KUALA LUMPUR (Sept 4): RHB Investment Bank (RHB IB) Research said key risks for local equities include a weak ringgit/US dollar rate, the slower-than-expected pace of economic recovery in China, lacklustre corporate profitability, and the continued stability of the federal government.
In a strategy note on Monday, the research house said the recent round of downgrades have resulted in a 1.6% year-on-year (y-o-y) contraction in financial year 2023 (FY2023) earnings forecasts.
“With the brunt of downgrades mainly done for FY2023 forecasts, we now expect FY2024 earnings to grow by 7.7% y-o-y.
“At 14.5 times FY2024 P/E (price-earnings), valuations are not especially demanding, but not in bargain territory either. Re-rating catalysts include: i) The pace of implementation of the reform agenda, ii) gradual improvements in the global macroeconomic outlook, and iii) clearer evidence that the tightening of the US Federal Reserve’s monetary policy has run its course.
“While a core defensive stance is still preferred, market weakness should be seen as opportunities to gradually deploy cash hoards to add to equity positions,” it said.

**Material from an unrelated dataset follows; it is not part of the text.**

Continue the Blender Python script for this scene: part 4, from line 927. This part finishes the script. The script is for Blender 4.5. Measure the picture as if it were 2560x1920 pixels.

RHB IB has "overweight" ratings on the bank, oil and gas (O&G), utilities, basic materials, non-bank financial institutions, healthcare and property sectors.
It made no change to its end-2023 FBM KLCI target of 1,500 points.
Reviewing the June quarter earnings, RHB IB said 48.5% of companies under coverage reported in-line earnings, while 38.5% missed estimates.
It said the misses-to-beats ratio improved slightly to 2.9, from 3.6 in the first quarter of 2023 (1Q2023). Just one sector (2Q2023: none) — gaming — exceeded expectations while seven (2Q2023: nine) disappointed, i.e. plantation, O&G, construction, healthcare, utilities, rubber products and basic materials. In absolute terms, the plantation, O&G, bank and rubber products sectors accounted for the most cuts in earnings estimates.
“Overall earnings estimates were cut by 3.4% for FY2023, from -3.1% previously, and 2% for FY2024, from -1.6% previously, stripping out rubber products.
“There were no changes in sector weightings following the conclusion of the June quarter results season,” it said.
RHB IB said large-cap component stocks did worse quarter-on-quarter after 37% of companies reported disappointing results (2Q2022: 22.2%).
It said earnings forecasts were cut by 3.3% for FY2023 and 2.2% for FY2024 — mainly from the plantation, O&G, bank and utilities sectors.
“The results of the bank sector — a bellwether — were mostly in line, with asset quality data remaining solid.
“Management guidance was unchanged from the preceding quarter, on the back of China’s macroeconomic challenges and limited forward visibility,” it said.